▶ [PROBLEM]: Transcribe the listing exactly, leaving out every picture.

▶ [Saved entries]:
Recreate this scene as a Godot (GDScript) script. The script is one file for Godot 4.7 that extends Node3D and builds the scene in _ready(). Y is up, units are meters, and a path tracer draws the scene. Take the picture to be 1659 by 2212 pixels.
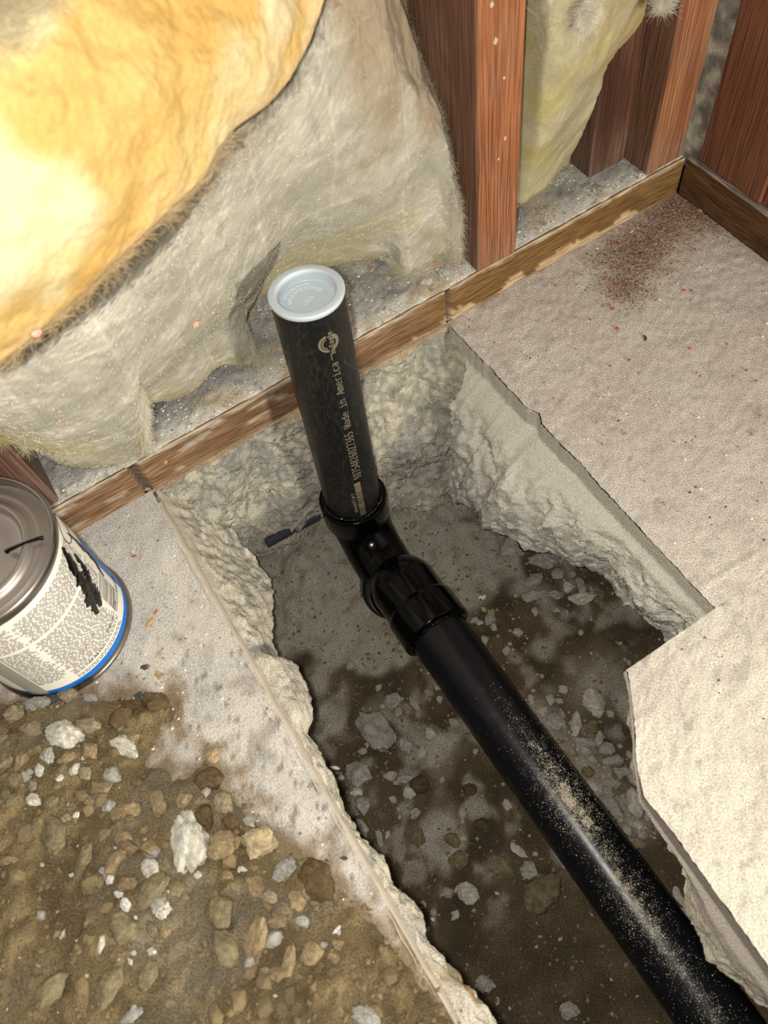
extends Node3D
# A cut-open concrete floor at the foot of a stud wall: drain pipe in the trench, insulation, rubble, a solvent can.
# Units are metres; x runs along the back wall (right corner at x = 0), y is up (slab top at 0), z comes out into the room.

var gc := Color.WHITE                     # colour the shape callbacks hand over with each vertex
var na := FastNoiseLite.new()
var nb := FastNoiseLite.new()
var nc := FastNoiseLite.new()
var ico_v := PackedVector3Array()
var ico_f := PackedInt32Array()
var names := {}
var M := {}
var heap_line := PackedVector2Array()
var heap_poly := PackedVector2Array()
var rim := []
var rbot := []
var btop := []
var bbot := []
var snap := []                            # insulation surface points, for the shreds that lie on it

const FLASH := 0.30
const WORK := 2.5
const FILL := 0.16

func _ready() -> void:
	# ---- camera, light, exposure ----
	var cam := Camera3D.new()
	cam.name = "camera"
	cam.transform = Transform3D(Basis(Vector3(0.840784,-0.106811,0.530730),Vector3(0.510444,0.483010,-0.711441),Vector3(-0.180358,0.869076,0.460628)),Vector3(-0.49740,0.52140,0.39797))
	cam.fov = 64.5832
	cam.near = 0.02
	cam.far = 30.0
	var attr := CameraAttributesPhysical.new()
	attr.frustum_focal_length = 12.0 / tan(deg_to_rad(64.5832) / 2.0)
	attr.frustum_focus_distance = 0.66
	attr.exposure_aperture = 6.5
	attr.frustum_near = 0.02
	attr.frustum_far = 30.0
	cam.attributes = attr
	add_child(cam)
	cam.current = true
	var we := WorldEnvironment.new()
	we.name = "world_environment"
	var env := Environment.new()
	env.background_mode = Environment.BG_COLOR
	env.background_color = Color(0.012, 0.011, 0.01)
	env.tonemap_mode = Environment.TONE_MAPPER_LINEAR
	env.tonemap_exposure = 1.0
	env.sdfgi_enabled = true
	env.ssao_enabled = true
	env.ssil_enabled = true
	we.environment = env
	add_child(we)
	# the phone's flash beside its lens
	var fl := OmniLight3D.new()
	fl.name = "phone_flash"
	fl.position = cam.transform * Vector3(-0.022, 0.004, 0.0)
	fl.light_energy = FLASH
	fl.light_color = Color(1.0, 0.985, 0.955)
	fl.light_size = 0.006
	fl.omni_range = 8.0
	fl.omni_attenuation = 2.0
	fl.shadow_enabled = true
	add_child(fl)
	setup()
	room()
	slab()
	framing()
	insulation()
	drain_pipe()
	cement_can()
	soil()
	stones()
	litter()

# ---------------------------------------------------------------- helpers
func V(x: float, y: float, z: float) -> Vector3:
	return Vector3(x, y, z) * 0.001

func fb(p: Vector3, k: float) -> float:          # fractal noise, about -1..1
	return na.get_noise_3d(p.x * k, p.y * k, p.z * k) * 1.6

func rg(p: Vector3, k: float) -> float:          # ridged, 0..1
	return nb.get_noise_3d(p.x * k, p.y * k, p.z * k) * 0.5 + 0.5

func sm(a: float, b: float, x: float) -> float:
	return smoothstep(a, b, x)

func rgb(r: int, g: int, b: int) -> Color:
	return Color(r / 255.0, g / 255.0, b / 255.0)

func numbered(called: String) -> String:
	if not names.has(called):
		names[called] = 0
		return called
	names[called] += 1
	return "%s_%03d" % [called, names[called]]

func tag(o: Node3D, label: String, category := "", group := "", kind := "") -> Node3D:
	if label != "": o.set_meta("label", label)
	if category != "": o.set_meta("category", category)
	if group != "": o.set_meta("group", group)
	if kind != "": o.set_meta("kind", kind)
	return o

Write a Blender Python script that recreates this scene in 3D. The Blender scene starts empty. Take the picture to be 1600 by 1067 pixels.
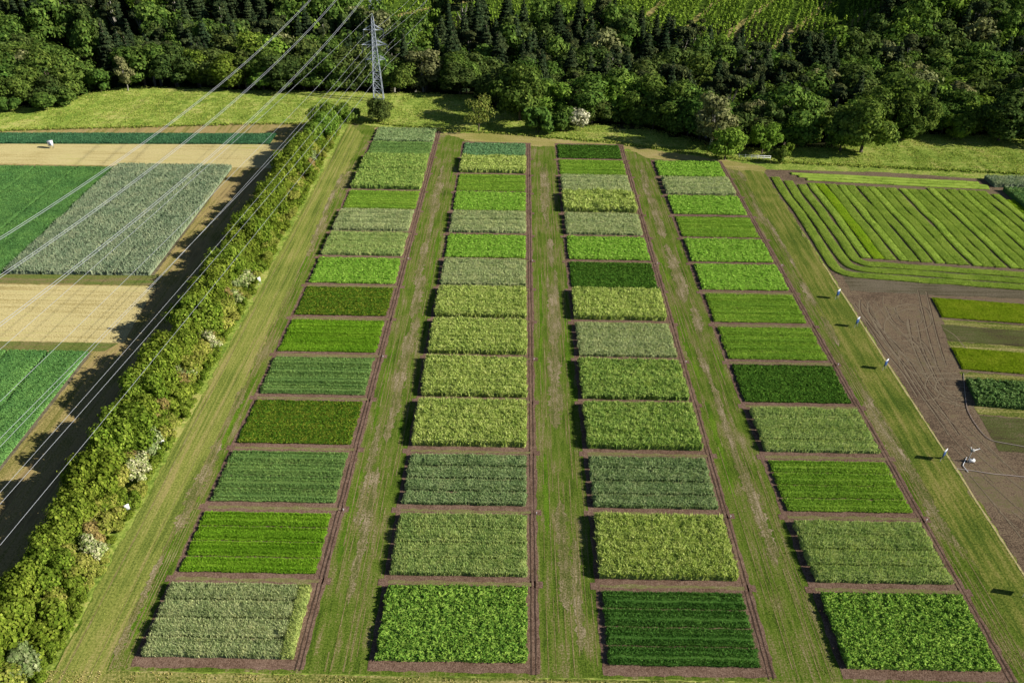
import bpy, math, random
import numpy as np
from mathutils import Vector, Matrix

# ---------------------------------------------------------------- camera
SC = bpy.context.scene
COL = SC.collection
CAM_H = 78.0
F_PX = 1244.0
PITCH = math.atan(849.6 / F_PX)
ROLL = math.atan(0.0177)
cd = bpy.data.cameras.new("camera")
cam = bpy.data.objects.new("camera", cd)
COL.objects.link(cam)
cd.sensor_width = 36.0
cd.lens = F_PX / 1600.0 * 36.0
cd.clip_start = 1.0
cd.clip_end = 3000.0
_F = Vector((0, math.cos(PITCH), -math.sin(PITCH)))
_U = Vector((0, math.sin(PITCH), math.cos(PITCH)))
_R = Vector((1, 0, 0))
cr, sr = math.cos(ROLL), math.sin(ROLL)
_Rc = _R * cr + _U * sr      # camera right, rolled
_Uc = _U * cr - _R * sr
m = Matrix((( _Rc.x, _Uc.x, -_F.x), (_Rc.y, _Uc.y, -_F.y), (_Rc.z, _Uc.z, -_F.z))).to_4x4()
m.translation = Vector((0, 0, CAM_H))
cam.matrix_world = m
SC.camera = cam

# ---------------------------------------------------------------- sky, sun, exposure
SUN = Vector((3.1, -0.62, 1.78)).normalized()
w = bpy.data.worlds.new("World")
SC.world = w
w.use_nodes = True
nt = w.node_tree
bg = nt.nodes["Background"]
sky = nt.nodes.new("ShaderNodeTexSky")
sky.sky_type = 'NISHITA'
sky.sun_disc = False
sky.sun_elevation = math.asin(SUN.z)
sky.sun_rotation = math.atan2(SUN.x, SUN.y)
sky.dust_density = 0.3
sky.air_density = 0.7
nt.links.new(sky.outputs[0], bg.inputs[0])
bg.inputs[1].default_value = 0.055
sl = bpy.data.lights.new("sun", 'SUN')
sl.energy = 5.0
sl.angle = math.radians(0.55)
sl.color = (1.0, 0.945, 0.835)
so = bpy.data.objects.new("sun", sl)
COL.objects.link(so)
so.rotation_euler = (-SUN).to_track_quat('-Z', 'Y').to_euler()
so.location = (200, -40, 150)
SC.view_settings.view_transform = 'Standard'
SC.view_settings.look = 'None'
SC.view_settings.gamma = 1.0
SC.view_settings.exposure = 0.55
SC.cycles.max_bounces = 4
SC.cycles.diffuse_bounces = 2
SC.cycles.transmission_bounces = 2
SC.cycles.transparent_max_bounces = 4

# ---------------------------------------------------------------- maths helpers
def px_ray(px, py):
    dx, dy = px - 800.0, py - 533.5
    a = dx * cr + dy * sr
    b = dx * sr - dy * cr
    return Vector((a / F_PX, _F.y + b / F_PX * _U.y, _F.z + b / F_PX * _U.z))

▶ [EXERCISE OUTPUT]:
Recreate this scene as a Godot (GDScript) script. The script is one file for Godot 4.7 that extends Node3D and builds the scene in _ready(). Y is up, units are meters, and a path tracer draws the scene. Take the picture to be 1659 by 2212 pixels.
extends Node3D
# A cut-open concrete floor at the foot of a stud wall: drain pipe in the trench, insulation, rubble, a solvent can.
# Units are metres; x runs along the back wall (right corner at x = 0), y is up (slab top at 0), z comes out into the room.

var gc := Color.WHITE                     # colour the shape callbacks hand over with each vertex
var na := FastNoiseLite.new()
var nb := FastNoiseLite.new()
var nc := FastNoiseLite.new()
var ico_v := PackedVector3Array()
var ico_f := PackedInt32Array()
var names := {}
var M := {}
var heap_line := PackedVector2Array()
var heap_poly := PackedVector2Array()
var rim := []
var rbot := []
var btop := []
var bbot := []
var snap := []                            # insulation surface points, for the shreds that lie on it

const FLASH := 0.30
const WORK := 2.5
const FILL := 0.16

func _ready() -> void:
	# ---- camera, light, exposure ----
	var cam := Camera3D.new()
	cam.name = "camera"
	cam.transform = Transform3D(Basis(Vector3(0.840784,-0.106811,0.530730),Vector3(0.510444,0.483010,-0.711441),Vector3(-0.180358,0.869076,0.460628)),Vector3(-0.49740,0.52140,0.39797))
	cam.fov = 64.5832
	cam.near = 0.02
	cam.far = 30.0
	var attr := CameraAttributesPhysical.new()
	attr.frustum_focal_length = 12.0 / tan(deg_to_rad(64.5832) / 2.0)
	attr.frustum_focus_distance = 0.66
	attr.exposure_aperture = 6.5
	attr.frustum_near = 0.02
	attr.frustum_far = 30.0
	cam.attributes = attr
	add_child(cam)
	cam.current = true
	var we := WorldEnvironment.new()
	we.name = "world_environment"
	var env := Environment.new()
	env.background_mode = Environment.BG_COLOR
	env.background_color = Color(0.012, 0.011, 0.01)
	env.tonemap_mode = Environment.TONE_MAPPER_LINEAR
	env.tonemap_exposure = 1.0
	env.sdfgi_enabled = true
	env.ssao_enabled = true
	env.ssil_enabled = true
	we.environment = env
	add_child(we)
	# the phone's flash beside its lens
	var fl := OmniLight3D.new()
	fl.name = "phone_flash"
	fl.position = cam.transform * Vector3(-0.022, 0.004, 0.0)
	fl.light_energy = FLASH
	fl.light_color = Color(1.0, 0.985, 0.955)
	fl.light_size = 0.006
	fl.omni_range = 8.0
	fl.omni_attenuation = 2.0
	fl.shadow_enabled = true
	add_child(fl)
	setup()
	room()
	slab()
	framing()
	insulation()
	drain_pipe()
	cement_can()
	soil()
	stones()
	litter()

# ---------------------------------------------------------------- helpers
func V(x: float, y: float, z: float) -> Vector3:
	return Vector3(x, y, z) * 0.001

func fb(p: Vector3, k: float) -> float:          # fractal noise, about -1..1
	return na.get_noise_3d(p.x * k, p.y * k, p.z * k) * 1.6

func rg(p: Vector3, k: float) -> float:          # ridged, 0..1
	return nb.get_noise_3d(p.x * k, p.y * k, p.z * k) * 0.5 + 0.5

func sm(a: float, b: float, x: float) -> float:
	return smoothstep(a, b, x)

func rgb(r: int, g: int, b: int) -> Color:
	return Color(r / 255.0, g / 255.0, b / 255.0)

func numbered(called: String) -> String:
	if not names.has(called):
		names[called] = 0
		return called
	names[called] += 1
	return "%s_%03d" % [called, names[called]]

func tag(o: Node3D, label: String, category := "", group := "", kind := "") -> Node3D:
	if label != "": o.set_meta("label", label)
	if category != "": o.set_meta("category", category)
	if group != "": o.set_meta("group", group)
	if kind != "": o.set_meta("kind", kind)
	return o

Write a Blender Python script that recreates this scene in 3D. The Blender scene starts empty. Take the picture to be 1600 by 1067 pixels.
import bpy, math, random
import numpy as np
from mathutils import Vector, Matrix

# ---------------------------------------------------------------- camera
SC = bpy.context.scene
COL = SC.collection
CAM_H = 78.0
F_PX = 1244.0
PITCH = math.atan(849.6 / F_PX)
ROLL = math.atan(0.0177)
cd = bpy.data.cameras.new("camera")
cam = bpy.data.objects.new("camera", cd)
COL.objects.link(cam)
cd.sensor_width = 36.0
cd.lens = F_PX / 1600.0 * 36.0
cd.clip_start = 1.0
cd.clip_end = 3000.0
_F = Vector((0, math.cos(PITCH), -math.sin(PITCH)))
_U = Vector((0, math.sin(PITCH), math.cos(PITCH)))
_R = Vector((1, 0, 0))
cr, sr = math.cos(ROLL), math.sin(ROLL)
_Rc = _R * cr + _U * sr      # camera right, rolled
_Uc = _U * cr - _R * sr
m = Matrix((( _Rc.x, _Uc.x, -_F.x), (_Rc.y, _Uc.y, -_F.y), (_Rc.z, _Uc.z, -_F.z))).to_4x4()
m.translation = Vector((0, 0, CAM_H))
cam.matrix_world = m
SC.camera = cam

# ---------------------------------------------------------------- sky, sun, exposure
SUN = Vector((3.1, -0.62, 1.78)).normalized()
w = bpy.data.worlds.new("World")
SC.world = w
w.use_nodes = True
nt = w.node_tree
bg = nt.nodes["Background"]
sky = nt.nodes.new("ShaderNodeTexSky")
sky.sky_type = 'NISHITA'
sky.sun_disc = False
sky.sun_elevation = math.asin(SUN.z)
sky.sun_rotation = math.atan2(SUN.x, SUN.y)
sky.dust_density = 0.3
sky.air_density = 0.7
nt.links.new(sky.outputs[0], bg.inputs[0])
bg.inputs[1].default_value = 0.055
sl = bpy.data.lights.new("sun", 'SUN')
sl.energy = 5.0
sl.angle = math.radians(0.55)
sl.color = (1.0, 0.945, 0.835)
so = bpy.data.objects.new("sun", sl)
COL.objects.link(so)
so.rotation_euler = (-SUN).to_track_quat('-Z', 'Y').to_euler()
so.location = (200, -40, 150)
SC.view_settings.view_transform = 'Standard'
SC.view_settings.look = 'None'
SC.view_settings.gamma = 1.0
SC.view_settings.exposure = 0.55
SC.cycles.max_bounces = 4
SC.cycles.diffuse_bounces = 2
SC.cycles.transmission_bounces = 2
SC.cycles.transparent_max_bounces = 4

# ---------------------------------------------------------------- maths helpers
def px_ray(px, py):
    dx, dy = px - 800.0, py - 533.5
    a = dx * cr + dy * sr
    b = dx * sr - dy * cr
    return Vector((a / F_PX, _F.y + b / F_PX * _U.y, _F.z + b / F_PX * _U.z))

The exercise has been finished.